John Lill’s rare talent emerged at an early age – he gave his first piano recital at the age of nine, and at eighteen he performed Rakhmaninov’s Third Piano Concerto under Sir Adrian Boult, and made his much-acclaimed London debut playing Beethoven’s Emperor Concerto at the Royal Festival Hall. His success was reflected in major prizes and in 1970 he won the most coveted of these, the Moscow International Tchaikovsky competition which led to engagements with orchestras throughout the world working with conductors such as Barbirolli, Jochum, Ozawa, Svetlanov and Rozhdestvensky.
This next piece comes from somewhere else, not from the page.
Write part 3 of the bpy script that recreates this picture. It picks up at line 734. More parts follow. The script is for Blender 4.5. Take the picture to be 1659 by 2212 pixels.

John Lill plays Rachmaninoff


"Good playing, good recording and good value; don’t hesitate." Dan Morgan,

'Few pianists can have argued their case for Rakhmaninov's strength and nobility more gravely or imperiously ... Lill's performance of the Second Sonata, in particular, is of a magnificent, truly epic stature ... in sum, a very strong set of performances of some fascinating music'.

Listening to this latest release in John Lill's traversal of Rachmaninov's piano music, I was reminded of Brice Morrisons review of the Preludes (Nimbus, 8/98); his general comments hold equally true here. Lill is indeed plain-speaking, his approach strangely literal, coldly eschewing passion and sensuality, his emotional response stubbornly distant. I have rarely heard Rachmaninov sound less Russian.

Lill is matter-of-fact in the C sharp minor Prelude, his hard forte tone entirely unyielding (the brittleness is matched by the unsympathetic recording). The more varied and imaginatively demanding Moments musicaux show up the greatest shortcomings: No. 1 surely needs a far more supple cantabile, No. 2 a more delicate pianissimo, No. 4 an uninhibited dramatic sweep. Such limitations give a bland picture of music that relies on the performer for its full vitality and colour.
Lill's approach to the First Piano Sonata has some things in common with Idil Biret recent recording, Although Biret is more idiomatic and emotionally involved, they both sacrifice poetic subtlety and warmth for blunt pianistic gestures. Lill is rhythmically more secure, and has a stronger grasp of the work's huge structure;  Indeed, a warm and radiant sonority seems largely excluded from Lill's expressive stance.